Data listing
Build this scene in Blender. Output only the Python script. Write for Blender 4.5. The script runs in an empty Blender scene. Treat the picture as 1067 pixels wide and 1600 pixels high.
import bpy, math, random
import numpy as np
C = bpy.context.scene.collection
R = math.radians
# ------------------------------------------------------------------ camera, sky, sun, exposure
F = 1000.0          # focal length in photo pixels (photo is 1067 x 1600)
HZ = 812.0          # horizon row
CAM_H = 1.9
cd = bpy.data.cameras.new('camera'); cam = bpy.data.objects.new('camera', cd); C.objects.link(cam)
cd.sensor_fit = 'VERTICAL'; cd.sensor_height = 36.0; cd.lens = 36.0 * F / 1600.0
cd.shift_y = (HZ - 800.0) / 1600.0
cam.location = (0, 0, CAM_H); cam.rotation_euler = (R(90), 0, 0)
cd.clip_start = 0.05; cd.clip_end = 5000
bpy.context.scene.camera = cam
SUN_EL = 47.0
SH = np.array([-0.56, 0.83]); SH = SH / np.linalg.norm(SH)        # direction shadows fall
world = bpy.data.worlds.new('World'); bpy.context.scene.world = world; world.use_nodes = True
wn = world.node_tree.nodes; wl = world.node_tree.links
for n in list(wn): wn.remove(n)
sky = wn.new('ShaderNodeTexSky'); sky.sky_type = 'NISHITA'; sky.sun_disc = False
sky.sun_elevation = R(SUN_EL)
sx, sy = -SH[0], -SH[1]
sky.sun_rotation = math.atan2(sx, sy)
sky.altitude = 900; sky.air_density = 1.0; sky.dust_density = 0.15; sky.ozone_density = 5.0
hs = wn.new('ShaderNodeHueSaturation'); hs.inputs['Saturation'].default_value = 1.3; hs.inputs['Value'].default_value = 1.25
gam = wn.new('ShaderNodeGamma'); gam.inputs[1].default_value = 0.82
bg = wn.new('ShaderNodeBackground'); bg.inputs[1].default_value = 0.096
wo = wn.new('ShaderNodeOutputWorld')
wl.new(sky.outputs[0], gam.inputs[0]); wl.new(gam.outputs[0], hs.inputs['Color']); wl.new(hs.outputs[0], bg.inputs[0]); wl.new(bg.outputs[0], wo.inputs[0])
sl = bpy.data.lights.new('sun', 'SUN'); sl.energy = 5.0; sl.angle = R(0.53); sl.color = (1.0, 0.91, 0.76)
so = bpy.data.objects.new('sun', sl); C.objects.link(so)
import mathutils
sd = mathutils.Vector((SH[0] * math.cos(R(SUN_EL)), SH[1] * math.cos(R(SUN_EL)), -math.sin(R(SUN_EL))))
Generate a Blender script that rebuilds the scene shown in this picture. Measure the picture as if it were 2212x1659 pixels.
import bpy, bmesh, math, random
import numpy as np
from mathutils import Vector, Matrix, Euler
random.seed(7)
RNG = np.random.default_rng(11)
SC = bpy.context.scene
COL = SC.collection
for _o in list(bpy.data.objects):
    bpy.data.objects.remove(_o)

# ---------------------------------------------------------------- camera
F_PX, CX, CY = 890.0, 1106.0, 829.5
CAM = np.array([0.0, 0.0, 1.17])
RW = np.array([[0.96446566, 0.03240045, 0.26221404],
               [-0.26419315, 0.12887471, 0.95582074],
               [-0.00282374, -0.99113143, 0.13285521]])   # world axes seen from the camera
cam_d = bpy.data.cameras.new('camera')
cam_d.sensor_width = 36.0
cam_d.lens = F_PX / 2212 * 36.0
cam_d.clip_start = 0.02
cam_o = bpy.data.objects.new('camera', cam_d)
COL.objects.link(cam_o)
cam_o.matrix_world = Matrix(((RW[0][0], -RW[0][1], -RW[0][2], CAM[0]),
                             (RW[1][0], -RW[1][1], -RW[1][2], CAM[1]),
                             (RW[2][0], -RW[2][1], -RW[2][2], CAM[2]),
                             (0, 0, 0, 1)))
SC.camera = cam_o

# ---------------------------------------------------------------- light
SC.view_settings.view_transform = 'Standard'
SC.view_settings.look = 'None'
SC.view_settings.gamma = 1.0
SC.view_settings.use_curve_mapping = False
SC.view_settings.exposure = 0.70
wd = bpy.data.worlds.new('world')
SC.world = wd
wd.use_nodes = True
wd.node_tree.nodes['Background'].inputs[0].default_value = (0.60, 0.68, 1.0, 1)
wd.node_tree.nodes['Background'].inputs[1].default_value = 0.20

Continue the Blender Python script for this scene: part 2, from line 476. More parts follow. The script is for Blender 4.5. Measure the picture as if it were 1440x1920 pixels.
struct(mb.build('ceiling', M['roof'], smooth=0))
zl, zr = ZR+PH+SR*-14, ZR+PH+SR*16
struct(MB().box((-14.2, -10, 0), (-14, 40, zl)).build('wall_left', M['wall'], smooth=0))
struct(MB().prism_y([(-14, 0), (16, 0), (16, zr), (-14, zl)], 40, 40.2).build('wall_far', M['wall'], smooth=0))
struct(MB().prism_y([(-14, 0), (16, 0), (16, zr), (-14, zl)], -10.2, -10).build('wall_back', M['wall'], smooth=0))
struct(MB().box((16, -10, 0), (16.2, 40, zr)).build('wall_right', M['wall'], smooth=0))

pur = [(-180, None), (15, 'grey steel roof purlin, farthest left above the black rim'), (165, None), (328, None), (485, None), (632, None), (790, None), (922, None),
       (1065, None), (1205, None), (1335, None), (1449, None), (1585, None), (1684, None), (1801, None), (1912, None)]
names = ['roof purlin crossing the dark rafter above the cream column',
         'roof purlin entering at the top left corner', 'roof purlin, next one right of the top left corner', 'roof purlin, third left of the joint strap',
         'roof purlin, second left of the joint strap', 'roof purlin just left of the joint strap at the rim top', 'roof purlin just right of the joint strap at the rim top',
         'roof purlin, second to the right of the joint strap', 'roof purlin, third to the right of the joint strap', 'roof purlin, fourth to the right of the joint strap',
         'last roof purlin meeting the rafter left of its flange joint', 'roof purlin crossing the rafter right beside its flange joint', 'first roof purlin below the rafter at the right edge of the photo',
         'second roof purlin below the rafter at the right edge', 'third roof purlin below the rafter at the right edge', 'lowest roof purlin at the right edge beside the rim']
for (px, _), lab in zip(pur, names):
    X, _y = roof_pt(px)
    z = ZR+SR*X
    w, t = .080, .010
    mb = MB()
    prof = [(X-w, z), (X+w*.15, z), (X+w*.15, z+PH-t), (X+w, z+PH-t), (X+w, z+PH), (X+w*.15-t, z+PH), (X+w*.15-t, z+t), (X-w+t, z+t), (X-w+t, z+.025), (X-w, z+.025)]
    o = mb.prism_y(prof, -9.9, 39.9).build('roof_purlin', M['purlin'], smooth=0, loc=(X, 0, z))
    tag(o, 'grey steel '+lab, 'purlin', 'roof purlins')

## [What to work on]
Write every line of the material above again, exactly.

## [Problem solution]
Build this scene in Blender. Output only the Python script. Write for Blender 4.5. The script runs in an empty Blender scene. Treat the picture as 1067 pixels wide and 1600 pixels high.
import bpy, math, random
import numpy as np
C = bpy.context.scene.collection
R = math.radians
# ------------------------------------------------------------------ camera, sky, sun, exposure
F = 1000.0          # focal length in photo pixels (photo is 1067 x 1600)
HZ = 812.0          # horizon row
CAM_H = 1.9
cd = bpy.data.cameras.new('camera'); cam = bpy.data.objects.new('camera', cd); C.objects.link(cam)
cd.sensor_fit = 'VERTICAL'; cd.sensor_height = 36.0; cd.lens = 36.0 * F / 1600.0
cd.shift_y = (HZ - 800.0) / 1600.0
cam.location = (0, 0, CAM_H); cam.rotation_euler = (R(90), 0, 0)
cd.clip_start = 0.05; cd.clip_end = 5000
bpy.context.scene.camera = cam
SUN_EL = 47.0
SH = np.array([-0.56, 0.83]); SH = SH / np.linalg.norm(SH)        # direction shadows fall
world = bpy.data.worlds.new('World'); bpy.context.scene.world = world; world.use_nodes = True
wn = world.node_tree.nodes; wl = world.node_tree.links
for n in list(wn): wn.remove(n)
sky = wn.new('ShaderNodeTexSky'); sky.sky_type = 'NISHITA'; sky.sun_disc = False
sky.sun_elevation = R(SUN_EL)
sx, sy = -SH[0], -SH[1]
sky.sun_rotation = math.atan2(sx, sy)
sky.altitude = 900; sky.air_density = 1.0; sky.dust_density = 0.15; sky.ozone_density = 5.0
hs = wn.new('ShaderNodeHueSaturation'); hs.inputs['Saturation'].default_value = 1.3; hs.inputs['Value'].default_value = 1.25
gam = wn.new('ShaderNodeGamma'); gam.inputs[1].default_value = 0.82
bg = wn.new('ShaderNodeBackground'); bg.inputs[1].default_value = 0.096
wo = wn.new('ShaderNodeOutputWorld')
wl.new(sky.outputs[0], gam.inputs[0]); wl.new(gam.outputs[0], hs.inputs['Color']); wl.new(hs.outputs[0], bg.inputs[0]); wl.new(bg.outputs[0], wo.inputs[0])
sl = bpy.data.lights.new('sun', 'SUN'); sl.energy = 5.0; sl.angle = R(0.53); sl.color = (1.0, 0.91, 0.76)
so = bpy.data.objects.new('sun', sl); C.objects.link(so)
import mathutils
sd = mathutils.Vector((SH[0] * math.cos(R(SUN_EL)), SH[1] * math.cos(R(SUN_EL)), -math.sin(R(SUN_EL))))
Generate a Blender script that rebuilds the scene shown in this picture. Measure the picture as if it were 2212x1659 pixels.
import bpy, bmesh, math, random
import numpy as np
from mathutils import Vector, Matrix, Euler
random.seed(7)
RNG = np.random.default_rng(11)
SC = bpy.context.scene
COL = SC.collection
for _o in list(bpy.data.objects):
    bpy.data.objects.remove(_o)

# ---------------------------------------------------------------- camera
F_PX, CX, CY = 890.0, 1106.0, 829.5
CAM = np.array([0.0, 0.0, 1.17])
RW = np.array([[0.96446566, 0.03240045, 0.26221404],
               [-0.26419315, 0.12887471, 0.95582074],
               [-0.00282374, -0.99113143, 0.13285521]])   # world axes seen from the camera
cam_d = bpy.data.cameras.new('camera')
cam_d.sensor_width = 36.0
cam_d.lens = F_PX / 2212 * 36.0
cam_d.clip_start = 0.02
cam_o = bpy.data.objects.new('camera', cam_d)
COL.objects.link(cam_o)
cam_o.matrix_world = Matrix(((RW[0][0], -RW[0][1], -RW[0][2], CAM[0]),
                             (RW[1][0], -RW[1][1], -RW[1][2], CAM[1]),
                             (RW[2][0], -RW[2][1], -RW[2][2], CAM[2]),
                             (0, 0, 0, 1)))
SC.camera = cam_o

# ---------------------------------------------------------------- light
SC.view_settings.view_transform = 'Standard'
SC.view_settings.look = 'None'
SC.view_settings.gamma = 1.0
SC.view_settings.use_curve_mapping = False
SC.view_settings.exposure = 0.70
wd = bpy.data.worlds.new('world')
SC.world = wd
wd.use_nodes = True
wd.node_tree.nodes['Background'].inputs[0].default_value = (0.60, 0.68, 1.0, 1)
wd.node_tree.nodes['Background'].inputs[1].default_value = 0.20

Continue the Blender Python script for this scene: part 2, from line 476. More parts follow. The script is for Blender 4.5. Measure the picture as if it were 1440x1920 pixels.
struct(mb.build('ceiling', M['roof'], smooth=0))
zl, zr = ZR+PH+SR*-14, ZR+PH+SR*16
struct(MB().box((-14.2, -10, 0), (-14, 40, zl)).build('wall_left', M['wall'], smooth=0))
struct(MB().prism_y([(-14, 0), (16, 0), (16, zr), (-14, zl)], 40, 40.2).build('wall_far', M['wall'], smooth=0))
struct(MB().prism_y([(-14, 0), (16, 0), (16, zr), (-14, zl)], -10.2, -10).build('wall_back', M['wall'], smooth=0))
struct(MB().box((16, -10, 0), (16.2, 40, zr)).build('wall_right', M['wall'], smooth=0))

pur = [(-180, None), (15, 'grey steel roof purlin, farthest left above the black rim'), (165, None), (328, None), (485, None), (632, None), (790, None), (922, None),
       (1065, None), (1205, None), (1335, None), (1449, None), (1585, None), (1684, None), (1801, None), (1912, None)]
names = ['roof purlin crossing the dark rafter above the cream column',
         'roof purlin entering at the top left corner', 'roof purlin, next one right of the top left corner', 'roof purlin, third left of the joint strap',
         'roof purlin, second left of the joint strap', 'roof purlin just left of the joint strap at the rim top', 'roof purlin just right of the joint strap at the rim top',
         'roof purlin, second to the right of the joint strap', 'roof purlin, third to the right of the joint strap', 'roof purlin, fourth to the right of the joint strap',
         'last roof purlin meeting the rafter left of its flange joint', 'roof purlin crossing the rafter right beside its flange joint', 'first roof purlin below the rafter at the right edge of the photo',
         'second roof purlin below the rafter at the right edge', 'third roof purlin below the rafter at the right edge', 'lowest roof purlin at the right edge beside the rim']
for (px, _), lab in zip(pur, names):
    X, _y = roof_pt(px)
    z = ZR+SR*X
    w, t = .080, .010
    mb = MB()
    prof = [(X-w, z), (X+w*.15, z), (X+w*.15, z+PH-t), (X+w, z+PH-t), (X+w, z+PH), (X+w*.15-t, z+PH), (X+w*.15-t, z+t), (X-w+t, z+t), (X-w+t, z+.025), (X-w, z+.025)]
    o = mb.prism_y(prof, -9.9, 39.9).build('roof_purlin', M['purlin'], smooth=0, loc=(X, 0, z))
    tag(o, 'grey steel '+lab, 'purlin', 'roof purlins')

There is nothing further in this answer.